JE – É uma responsabilidade de todos. Devemos criar regulamentação desportiva que penalize quem compactua com estas situações. Não podemos aceitar que haja pessoas que compactuam com estas situações e que continuam ligados a clubes e entidades desportivas.
JN – Estas situação leva-nos a fazer uma pergunta que é de alguma forma em defesa do jogador nacional. Porque os clubes não apostam nos jogadores nacionais e apostam nos estrangeiros? Apesar de a federação apregoar que no Campeonato de Portugal a maioria de jogadores é portuguesa sabemos que isso não corresponde à realidade. Afinal onde está o incentivo à formação e à aposta nos jogadores nacionais?
JE – Eu gosto muito do Dr. Fernando Gomes porque acho que tem feito um trabalho excelente para promover o futebol português. Ele conseguiu imprimir um modelo de gestão do futebol nacional que a mim me agrada. Tanto que o reconhecimento do seu trabalho permitiu-lhe ser eleito para o Comité Executivo da UEFA. Tem havido um trabalho da defesa do jogador nacional, apesar de ainda se poder fazer mais.

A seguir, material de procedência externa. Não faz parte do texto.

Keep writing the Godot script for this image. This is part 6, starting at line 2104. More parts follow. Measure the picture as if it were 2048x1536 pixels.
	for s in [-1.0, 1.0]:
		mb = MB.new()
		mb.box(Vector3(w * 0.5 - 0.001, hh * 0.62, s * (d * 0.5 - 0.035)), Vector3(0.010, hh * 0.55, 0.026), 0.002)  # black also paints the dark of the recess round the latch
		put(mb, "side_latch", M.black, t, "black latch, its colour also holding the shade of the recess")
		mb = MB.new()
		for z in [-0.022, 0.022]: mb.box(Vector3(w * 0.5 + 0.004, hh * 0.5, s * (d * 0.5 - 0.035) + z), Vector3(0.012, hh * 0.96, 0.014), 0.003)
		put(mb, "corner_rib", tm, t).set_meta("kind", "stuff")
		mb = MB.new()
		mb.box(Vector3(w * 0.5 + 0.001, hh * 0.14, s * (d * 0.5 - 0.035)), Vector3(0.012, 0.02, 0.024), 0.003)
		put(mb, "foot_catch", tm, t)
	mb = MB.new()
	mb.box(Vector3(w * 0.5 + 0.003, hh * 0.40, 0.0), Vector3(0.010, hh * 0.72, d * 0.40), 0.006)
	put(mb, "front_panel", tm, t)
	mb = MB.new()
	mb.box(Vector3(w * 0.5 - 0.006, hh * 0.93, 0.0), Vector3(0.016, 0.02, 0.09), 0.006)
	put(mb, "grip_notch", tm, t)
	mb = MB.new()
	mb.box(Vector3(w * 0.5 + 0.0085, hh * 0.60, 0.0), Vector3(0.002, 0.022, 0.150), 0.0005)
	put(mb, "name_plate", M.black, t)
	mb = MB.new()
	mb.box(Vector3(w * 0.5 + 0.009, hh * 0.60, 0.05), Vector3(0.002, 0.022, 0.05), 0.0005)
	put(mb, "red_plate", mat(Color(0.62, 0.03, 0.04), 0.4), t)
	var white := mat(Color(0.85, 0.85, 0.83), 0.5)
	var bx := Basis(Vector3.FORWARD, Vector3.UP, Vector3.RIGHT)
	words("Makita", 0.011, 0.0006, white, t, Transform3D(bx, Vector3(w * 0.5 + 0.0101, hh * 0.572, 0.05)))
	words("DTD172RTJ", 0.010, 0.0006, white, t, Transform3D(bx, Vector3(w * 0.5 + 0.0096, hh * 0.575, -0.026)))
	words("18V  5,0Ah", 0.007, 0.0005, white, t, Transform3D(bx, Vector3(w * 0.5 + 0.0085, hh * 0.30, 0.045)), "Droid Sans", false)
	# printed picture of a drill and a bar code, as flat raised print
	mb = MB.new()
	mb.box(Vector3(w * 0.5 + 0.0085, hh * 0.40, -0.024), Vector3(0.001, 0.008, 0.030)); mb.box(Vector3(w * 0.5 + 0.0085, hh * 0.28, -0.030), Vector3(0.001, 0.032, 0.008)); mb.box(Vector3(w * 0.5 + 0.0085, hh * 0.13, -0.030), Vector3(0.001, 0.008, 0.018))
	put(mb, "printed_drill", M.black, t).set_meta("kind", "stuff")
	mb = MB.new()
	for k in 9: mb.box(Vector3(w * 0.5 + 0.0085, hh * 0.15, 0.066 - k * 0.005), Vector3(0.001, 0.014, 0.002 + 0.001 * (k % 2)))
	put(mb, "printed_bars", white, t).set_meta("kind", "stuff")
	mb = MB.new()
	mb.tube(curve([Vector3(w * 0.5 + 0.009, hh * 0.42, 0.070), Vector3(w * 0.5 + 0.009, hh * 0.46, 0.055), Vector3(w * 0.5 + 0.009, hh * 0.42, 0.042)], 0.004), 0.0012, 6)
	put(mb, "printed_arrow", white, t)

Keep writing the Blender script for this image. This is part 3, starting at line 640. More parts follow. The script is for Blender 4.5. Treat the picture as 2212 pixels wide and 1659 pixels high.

Se dermos oportunidades aos nossos talentos eles afirmam-se. Muitos dos nossos jogadores têm-se destacado não porque houve uma aposta voluntária mas porque os clubes não tiveram capacidade económica para ir buscar jogadores estrangeiros. Os jogadores nacionais acabaram por dar uma lambada de luva branca aos clubes porque se conseguiram afirmar.
JN - Joaquim Evangelista apesar de estar a centenas de quilómetros de Bragança tenta acompanhar a actualidade futebolística do distrito?
JE – Sim, tento acompanhar. Tenho muitos amigos de Bragança e o desporto é o tema central de conversa. Estou sempre muito atento.
JN- Como vê toda a situação que envolve as eleições da A.F.Bragança. António Ramos tomou posse, entretanto foi-lhe tirada a posse e regressou Jorge Nogueira. No entanto, o caso continua em tribunal. Como vê toda esta situação?
JE – Infelizmente esse caso ainda não se resolveu. Eu tenho falado com os vários intervenientes e aquilo a que tenho apelado é para que haja diálogo e para a importância de haver pessoas que façam a ponte e que ajudem a minimizar o extremar de posições. Desta forma o futebol em Bragança é prejudicado já que quanto mais tempo durar esta divergência mais o futebol do distrito de Bragança é prejudicado.